Najwięksi inwestorzy mają dziesiątki tysięcy domen, początkujący – kilkanaście, a nawet kilka. W którym momencie rejestracja domen przestaje być działaniem „przypadkowym”, a staje się domainingiem?
Domaining to działalność polegająca na rejestracji lub kupowaniu domen w celu ich odsprzedaży z zyskiem. Nie ma jasnych kryteriów decydujących o tym, kiedy ktoś staje się domainerem, ale pewnie wiele osób zajmujących się inwestycjami w adresy www zadawało sobie to pytanie: czy jestem już domainerem czy wciąż raczej „kolekcjonerem” nazw?
Zdania na ten temat są podzielone. Według pierwszej odpowiedzi zamieszczonej pod postem przyzwoite minimum dla zawodowego domainera to 100–150 domen. Jak twierdzi autor, za wyjątek można uznać sytuację, gdy inwestor skupia się na danym rozszerzeniu lub kategorii nazw.
Inny z komentujących twierdzi jednak, że wystarczy już… jedna domena, by móc uchodzić za inwestora. Kolejny uczestnik dyskusji zgadza się z takim postawieniem sprawy, zaznaczając że posiadając jeden adres, który może zainteresować szerokie grono odbiorców, jest się „bardziej” domainerem, niż mając do dyspozycji tysiące adresów bez potencjału, zarejestrowanych pod wpływem impulsu.
Pojawiają się również głosy, że w ogóle nie trzeba mieć domen, a mimo to być domainerem. Tak może być w sytuacji, gdy dana osoba jest brokerem lub po prostu od czasu do czasu kupuje domenę i ją skutecznie sprzedaje. Inny z komentujących koryguje samo pytanie, które jego zdaniem powinno brzmieć: ile sprzedanych domen trzeba mieć na koncie, by być domainerem.

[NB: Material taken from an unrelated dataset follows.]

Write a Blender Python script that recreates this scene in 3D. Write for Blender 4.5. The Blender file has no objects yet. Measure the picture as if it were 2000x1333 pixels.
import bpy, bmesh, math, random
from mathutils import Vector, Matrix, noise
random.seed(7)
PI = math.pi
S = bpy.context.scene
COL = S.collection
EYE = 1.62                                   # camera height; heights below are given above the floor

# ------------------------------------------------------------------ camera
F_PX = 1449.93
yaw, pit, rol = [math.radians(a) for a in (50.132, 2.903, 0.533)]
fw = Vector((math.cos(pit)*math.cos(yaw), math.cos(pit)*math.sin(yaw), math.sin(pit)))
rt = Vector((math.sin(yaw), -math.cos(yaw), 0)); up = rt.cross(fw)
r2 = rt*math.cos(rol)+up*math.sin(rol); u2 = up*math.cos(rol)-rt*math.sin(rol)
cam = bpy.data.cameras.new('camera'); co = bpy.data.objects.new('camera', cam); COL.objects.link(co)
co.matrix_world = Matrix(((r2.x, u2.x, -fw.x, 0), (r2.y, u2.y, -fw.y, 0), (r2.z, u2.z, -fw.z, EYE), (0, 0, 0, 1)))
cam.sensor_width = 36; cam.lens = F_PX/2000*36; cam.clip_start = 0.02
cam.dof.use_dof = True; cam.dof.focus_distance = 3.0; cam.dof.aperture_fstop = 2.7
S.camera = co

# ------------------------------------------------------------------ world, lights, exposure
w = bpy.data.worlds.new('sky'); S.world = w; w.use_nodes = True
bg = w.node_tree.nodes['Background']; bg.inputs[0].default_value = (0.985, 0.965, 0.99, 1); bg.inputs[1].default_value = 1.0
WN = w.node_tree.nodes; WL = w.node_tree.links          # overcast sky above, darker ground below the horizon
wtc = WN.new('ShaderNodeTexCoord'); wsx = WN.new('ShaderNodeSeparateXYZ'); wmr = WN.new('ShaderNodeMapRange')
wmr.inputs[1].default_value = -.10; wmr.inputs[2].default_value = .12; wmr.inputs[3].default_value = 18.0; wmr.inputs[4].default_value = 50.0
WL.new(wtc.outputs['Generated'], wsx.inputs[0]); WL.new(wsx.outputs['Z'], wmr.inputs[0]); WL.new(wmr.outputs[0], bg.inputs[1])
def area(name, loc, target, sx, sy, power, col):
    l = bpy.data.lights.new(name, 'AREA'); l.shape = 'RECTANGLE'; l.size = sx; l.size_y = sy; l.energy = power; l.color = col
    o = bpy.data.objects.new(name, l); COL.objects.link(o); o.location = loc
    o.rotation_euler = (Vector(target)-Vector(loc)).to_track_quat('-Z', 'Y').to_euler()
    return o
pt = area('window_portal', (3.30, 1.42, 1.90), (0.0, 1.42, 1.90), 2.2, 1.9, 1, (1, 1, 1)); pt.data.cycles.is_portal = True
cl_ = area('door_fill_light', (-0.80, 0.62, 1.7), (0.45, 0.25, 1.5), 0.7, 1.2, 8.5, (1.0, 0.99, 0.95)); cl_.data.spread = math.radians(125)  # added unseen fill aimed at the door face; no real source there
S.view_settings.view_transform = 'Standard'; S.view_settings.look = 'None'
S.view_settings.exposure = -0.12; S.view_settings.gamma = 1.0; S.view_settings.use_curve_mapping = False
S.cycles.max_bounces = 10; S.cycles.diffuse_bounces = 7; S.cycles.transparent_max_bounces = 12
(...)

Zdania są podzielone, ale wydaje się, że kluczem do odpowiedzi na pytanie o kryterium bycia domainerem jest nie tyle liczba posiadanych domen, ale skuteczność i sposób działania w tej branży. Osoby, które potrafią podejmować trafne decyzje dotyczące budowania swojego portfolio i zawierać transakcje, w większym stopniu zasługują na miano domainera niż ci, którzy przeinwestowują, kupując kiepskie adresy.